Universities operate through layers of approval. Funding decisions, partnerships, and research agreements normally move through compliance offices and administrative review. Direct access to a president can shorten those pathways dramatically.

When Carter acknowledged inappropriate access to leadership, he effectively acknowledged that the situation crossed a line between professional networking and institutional favoritism.

Ohio State Board Of Trustees Moved Quickly After Disclosure

Carter’s exit moved at unusual speed. The president informed the board of the relationship and offered his resignation, which trustees accepted shortly afterward. The university announced the leadership transition publicly on March 9.

Ohio State has not identified the individual involved or detailed what resources were being pursued. The university also has not explained whether any funding, partnerships, or internal support were ultimately granted.

That silence is likely deliberate. Still, the lack of detail leaves several questions open. Was the private business seeking research collaboration, institutional sponsorship, or donor access through the president’s office. Did university staff participate in discussions connected to the venture. And at what point did trustees become aware of the situation.

Ohio State Leadership Instability After Second Presidential Exit

The Carter resignation also lands in the middle of a pattern that Ohio State would rather avoid.
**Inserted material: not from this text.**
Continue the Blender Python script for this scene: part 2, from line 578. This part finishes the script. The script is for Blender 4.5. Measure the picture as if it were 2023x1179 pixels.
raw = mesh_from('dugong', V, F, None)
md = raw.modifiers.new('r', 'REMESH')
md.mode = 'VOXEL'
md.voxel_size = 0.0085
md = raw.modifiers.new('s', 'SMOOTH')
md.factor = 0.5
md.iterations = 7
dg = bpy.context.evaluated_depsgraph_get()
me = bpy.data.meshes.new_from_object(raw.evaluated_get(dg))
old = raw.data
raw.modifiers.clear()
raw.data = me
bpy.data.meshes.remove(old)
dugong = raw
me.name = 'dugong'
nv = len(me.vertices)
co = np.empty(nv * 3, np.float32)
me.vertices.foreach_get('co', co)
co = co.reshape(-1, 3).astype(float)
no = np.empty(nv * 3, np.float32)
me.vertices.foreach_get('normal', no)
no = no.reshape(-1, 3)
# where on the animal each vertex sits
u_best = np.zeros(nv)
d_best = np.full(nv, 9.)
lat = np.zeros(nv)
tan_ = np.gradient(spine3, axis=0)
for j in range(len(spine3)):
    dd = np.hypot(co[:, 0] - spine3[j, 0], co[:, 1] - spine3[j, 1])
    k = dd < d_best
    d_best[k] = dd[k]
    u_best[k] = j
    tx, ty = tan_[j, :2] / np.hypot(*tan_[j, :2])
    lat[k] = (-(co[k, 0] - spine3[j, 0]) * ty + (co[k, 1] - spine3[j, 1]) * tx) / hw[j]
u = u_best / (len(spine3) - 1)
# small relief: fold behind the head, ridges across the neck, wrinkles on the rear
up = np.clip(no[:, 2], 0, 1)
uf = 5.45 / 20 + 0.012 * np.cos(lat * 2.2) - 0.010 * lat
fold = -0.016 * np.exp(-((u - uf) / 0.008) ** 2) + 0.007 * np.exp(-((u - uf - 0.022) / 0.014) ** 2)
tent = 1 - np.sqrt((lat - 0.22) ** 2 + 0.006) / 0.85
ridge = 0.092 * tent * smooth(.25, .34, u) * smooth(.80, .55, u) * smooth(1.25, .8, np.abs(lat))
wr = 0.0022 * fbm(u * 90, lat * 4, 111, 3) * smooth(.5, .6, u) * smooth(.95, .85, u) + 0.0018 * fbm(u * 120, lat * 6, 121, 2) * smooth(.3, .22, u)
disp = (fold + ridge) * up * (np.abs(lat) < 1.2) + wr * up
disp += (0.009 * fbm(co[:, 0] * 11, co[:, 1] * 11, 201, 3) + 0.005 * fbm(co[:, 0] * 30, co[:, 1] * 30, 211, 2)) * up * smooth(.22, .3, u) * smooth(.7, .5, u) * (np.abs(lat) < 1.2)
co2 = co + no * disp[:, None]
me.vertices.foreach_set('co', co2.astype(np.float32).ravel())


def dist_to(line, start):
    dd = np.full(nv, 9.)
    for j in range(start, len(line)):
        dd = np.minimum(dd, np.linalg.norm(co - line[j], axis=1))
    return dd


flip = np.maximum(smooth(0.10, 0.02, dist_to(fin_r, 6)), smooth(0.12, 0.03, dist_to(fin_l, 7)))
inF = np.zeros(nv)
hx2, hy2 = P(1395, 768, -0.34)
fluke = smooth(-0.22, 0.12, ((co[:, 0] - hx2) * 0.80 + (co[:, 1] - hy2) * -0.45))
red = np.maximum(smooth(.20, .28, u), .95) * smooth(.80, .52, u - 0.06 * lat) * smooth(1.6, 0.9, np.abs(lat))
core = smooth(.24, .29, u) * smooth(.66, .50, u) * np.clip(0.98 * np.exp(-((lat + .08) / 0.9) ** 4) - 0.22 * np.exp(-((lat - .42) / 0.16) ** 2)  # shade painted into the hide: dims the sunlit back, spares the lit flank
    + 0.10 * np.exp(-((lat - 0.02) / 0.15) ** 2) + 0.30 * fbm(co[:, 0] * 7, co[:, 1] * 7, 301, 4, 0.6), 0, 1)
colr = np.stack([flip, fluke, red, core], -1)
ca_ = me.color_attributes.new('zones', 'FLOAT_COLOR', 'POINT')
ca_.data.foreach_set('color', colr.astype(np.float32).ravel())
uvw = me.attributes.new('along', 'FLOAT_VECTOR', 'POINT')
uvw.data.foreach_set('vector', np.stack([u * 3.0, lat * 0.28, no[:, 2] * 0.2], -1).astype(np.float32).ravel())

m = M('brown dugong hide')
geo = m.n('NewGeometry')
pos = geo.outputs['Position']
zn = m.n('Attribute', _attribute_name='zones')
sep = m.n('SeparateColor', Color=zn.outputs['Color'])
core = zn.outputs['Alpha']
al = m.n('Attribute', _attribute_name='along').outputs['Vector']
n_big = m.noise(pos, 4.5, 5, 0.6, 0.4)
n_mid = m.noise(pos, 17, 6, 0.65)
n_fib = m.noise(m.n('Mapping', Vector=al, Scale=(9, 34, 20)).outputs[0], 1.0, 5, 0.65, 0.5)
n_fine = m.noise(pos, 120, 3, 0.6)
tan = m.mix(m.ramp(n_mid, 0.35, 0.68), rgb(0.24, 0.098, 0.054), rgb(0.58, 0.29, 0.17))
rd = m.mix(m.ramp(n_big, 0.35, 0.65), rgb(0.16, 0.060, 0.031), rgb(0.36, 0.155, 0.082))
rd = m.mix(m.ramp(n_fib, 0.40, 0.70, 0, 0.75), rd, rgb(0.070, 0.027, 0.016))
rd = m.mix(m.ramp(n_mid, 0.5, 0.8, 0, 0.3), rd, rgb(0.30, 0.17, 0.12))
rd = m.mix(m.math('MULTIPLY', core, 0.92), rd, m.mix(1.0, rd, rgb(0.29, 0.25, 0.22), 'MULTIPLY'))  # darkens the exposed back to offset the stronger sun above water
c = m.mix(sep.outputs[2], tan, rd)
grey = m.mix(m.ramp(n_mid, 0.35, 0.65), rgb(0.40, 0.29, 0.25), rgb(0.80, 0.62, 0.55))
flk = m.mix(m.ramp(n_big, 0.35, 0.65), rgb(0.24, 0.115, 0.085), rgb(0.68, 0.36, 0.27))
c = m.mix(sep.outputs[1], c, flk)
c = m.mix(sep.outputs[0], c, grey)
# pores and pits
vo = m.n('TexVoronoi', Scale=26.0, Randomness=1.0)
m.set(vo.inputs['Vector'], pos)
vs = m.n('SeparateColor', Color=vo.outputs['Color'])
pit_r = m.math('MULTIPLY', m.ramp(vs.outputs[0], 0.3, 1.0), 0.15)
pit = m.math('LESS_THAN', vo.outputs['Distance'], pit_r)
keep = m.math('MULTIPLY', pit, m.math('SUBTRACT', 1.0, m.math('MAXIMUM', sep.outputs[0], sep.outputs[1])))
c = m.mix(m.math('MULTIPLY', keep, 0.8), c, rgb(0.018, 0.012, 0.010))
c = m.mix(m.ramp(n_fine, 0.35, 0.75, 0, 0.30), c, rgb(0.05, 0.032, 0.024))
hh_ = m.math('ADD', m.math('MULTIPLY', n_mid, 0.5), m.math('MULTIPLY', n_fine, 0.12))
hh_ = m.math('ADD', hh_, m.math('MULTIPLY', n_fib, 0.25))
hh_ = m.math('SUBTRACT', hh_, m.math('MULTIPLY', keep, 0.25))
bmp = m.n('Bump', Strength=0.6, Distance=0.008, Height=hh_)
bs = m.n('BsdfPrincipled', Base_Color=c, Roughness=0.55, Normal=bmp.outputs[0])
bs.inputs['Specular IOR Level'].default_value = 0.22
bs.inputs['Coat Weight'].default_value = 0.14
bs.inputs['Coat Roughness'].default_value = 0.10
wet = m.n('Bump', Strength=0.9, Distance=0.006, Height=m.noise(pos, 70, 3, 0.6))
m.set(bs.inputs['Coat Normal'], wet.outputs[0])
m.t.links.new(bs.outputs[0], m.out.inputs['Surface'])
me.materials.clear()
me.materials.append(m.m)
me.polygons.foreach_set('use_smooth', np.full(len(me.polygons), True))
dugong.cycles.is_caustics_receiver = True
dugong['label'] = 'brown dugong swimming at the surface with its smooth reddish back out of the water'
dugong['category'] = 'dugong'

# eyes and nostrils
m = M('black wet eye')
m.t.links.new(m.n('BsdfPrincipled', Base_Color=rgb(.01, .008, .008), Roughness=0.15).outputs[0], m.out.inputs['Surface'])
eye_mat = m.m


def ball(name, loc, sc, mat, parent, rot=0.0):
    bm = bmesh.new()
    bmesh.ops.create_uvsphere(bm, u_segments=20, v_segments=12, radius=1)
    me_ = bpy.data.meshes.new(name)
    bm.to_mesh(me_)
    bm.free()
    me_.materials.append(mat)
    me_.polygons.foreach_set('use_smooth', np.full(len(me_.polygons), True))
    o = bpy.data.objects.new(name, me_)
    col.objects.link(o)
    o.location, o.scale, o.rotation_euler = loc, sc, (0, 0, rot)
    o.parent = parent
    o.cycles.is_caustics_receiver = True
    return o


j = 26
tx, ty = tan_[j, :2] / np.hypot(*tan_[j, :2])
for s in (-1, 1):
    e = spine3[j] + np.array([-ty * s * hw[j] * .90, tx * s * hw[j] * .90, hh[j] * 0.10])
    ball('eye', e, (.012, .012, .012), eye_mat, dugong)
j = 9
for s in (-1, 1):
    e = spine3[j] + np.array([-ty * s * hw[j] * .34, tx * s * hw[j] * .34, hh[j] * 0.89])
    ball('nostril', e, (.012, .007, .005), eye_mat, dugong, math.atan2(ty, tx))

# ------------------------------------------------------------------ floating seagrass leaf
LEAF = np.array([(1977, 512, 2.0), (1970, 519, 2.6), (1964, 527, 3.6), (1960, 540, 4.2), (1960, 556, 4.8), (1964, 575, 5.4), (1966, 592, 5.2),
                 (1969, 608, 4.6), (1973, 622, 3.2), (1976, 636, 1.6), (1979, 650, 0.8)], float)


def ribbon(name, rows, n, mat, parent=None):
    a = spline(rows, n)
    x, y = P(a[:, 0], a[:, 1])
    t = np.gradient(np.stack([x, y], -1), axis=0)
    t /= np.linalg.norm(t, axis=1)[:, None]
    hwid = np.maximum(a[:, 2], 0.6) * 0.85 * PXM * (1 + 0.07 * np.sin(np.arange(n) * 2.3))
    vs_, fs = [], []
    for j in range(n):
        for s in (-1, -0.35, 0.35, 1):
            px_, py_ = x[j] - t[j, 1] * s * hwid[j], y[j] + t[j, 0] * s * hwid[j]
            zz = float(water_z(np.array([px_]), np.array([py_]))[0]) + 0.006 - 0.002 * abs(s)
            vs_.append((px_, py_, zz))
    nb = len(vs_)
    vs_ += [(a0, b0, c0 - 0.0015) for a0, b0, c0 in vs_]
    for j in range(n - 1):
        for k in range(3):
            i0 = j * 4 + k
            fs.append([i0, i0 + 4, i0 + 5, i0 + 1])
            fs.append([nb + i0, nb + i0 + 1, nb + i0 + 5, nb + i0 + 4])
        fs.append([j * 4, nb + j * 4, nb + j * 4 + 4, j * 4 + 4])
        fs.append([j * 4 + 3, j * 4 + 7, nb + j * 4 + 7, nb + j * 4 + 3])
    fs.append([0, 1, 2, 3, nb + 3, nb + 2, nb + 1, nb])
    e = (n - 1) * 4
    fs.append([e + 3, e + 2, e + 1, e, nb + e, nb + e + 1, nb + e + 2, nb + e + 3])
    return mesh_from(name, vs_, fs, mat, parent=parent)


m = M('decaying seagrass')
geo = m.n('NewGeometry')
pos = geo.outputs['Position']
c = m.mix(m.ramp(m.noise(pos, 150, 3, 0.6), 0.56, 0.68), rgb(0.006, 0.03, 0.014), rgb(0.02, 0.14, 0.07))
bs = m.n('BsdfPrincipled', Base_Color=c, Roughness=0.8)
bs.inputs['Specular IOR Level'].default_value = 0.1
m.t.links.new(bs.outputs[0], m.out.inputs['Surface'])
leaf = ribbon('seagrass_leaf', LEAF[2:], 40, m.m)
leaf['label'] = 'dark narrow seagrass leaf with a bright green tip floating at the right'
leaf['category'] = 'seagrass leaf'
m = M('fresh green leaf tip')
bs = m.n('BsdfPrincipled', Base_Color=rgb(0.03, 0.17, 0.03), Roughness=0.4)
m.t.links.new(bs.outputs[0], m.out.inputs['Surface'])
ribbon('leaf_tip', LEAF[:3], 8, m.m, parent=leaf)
The university has now seen two presidents depart unexpectedly in roughly three years.

Carter began his tenure in January 2024 after previously leading the University of Nebraska system. Before moving into higher education leadership, he spent nearly four decades in the United States Navy and eventually rose to the rank of vice admiral.

His hiring was seen as an attempt to bring steady leadership to the university after the earlier departure of Kristina Johnson. Instead, Ohio State now faces another sudden transition while it continues to pursue long term strategic plans tied to research expansion and national rankings.

For trustees, the next presidential search will carry more scrutiny than the previous one. Stability at the top of a flagship public university is not simply a matter of internal management. It affects fundraising, athletics, research funding, and relationships with state government.

What The Ted Carter Affair Actually Reveals About Power At Major Universities

The most revealing part of the Ohio State announcement is not the admission of an inappropriate relationship. Universities have weathered those before.

The revealing part is the phrase about someone seeking public resources to support a personal business.

Public universities sit at the intersection of money, influence, and access. They control research partnerships, large donor networks, athletic branding, and government funding streams. The president’s office often acts as the gateway to those connections.

When that access becomes personal rather than institutional, the line between opportunity and favoritism can blur quickly.

Ohio State has not said whether any public resources were actually used in connection with the situation. For now, the university has framed the episode as a lapse in judgment that required a leadership change.

The unanswered questions surrounding access, influence, and institutional gatekeeping will likely continue long after Carter’s departure from Columbus.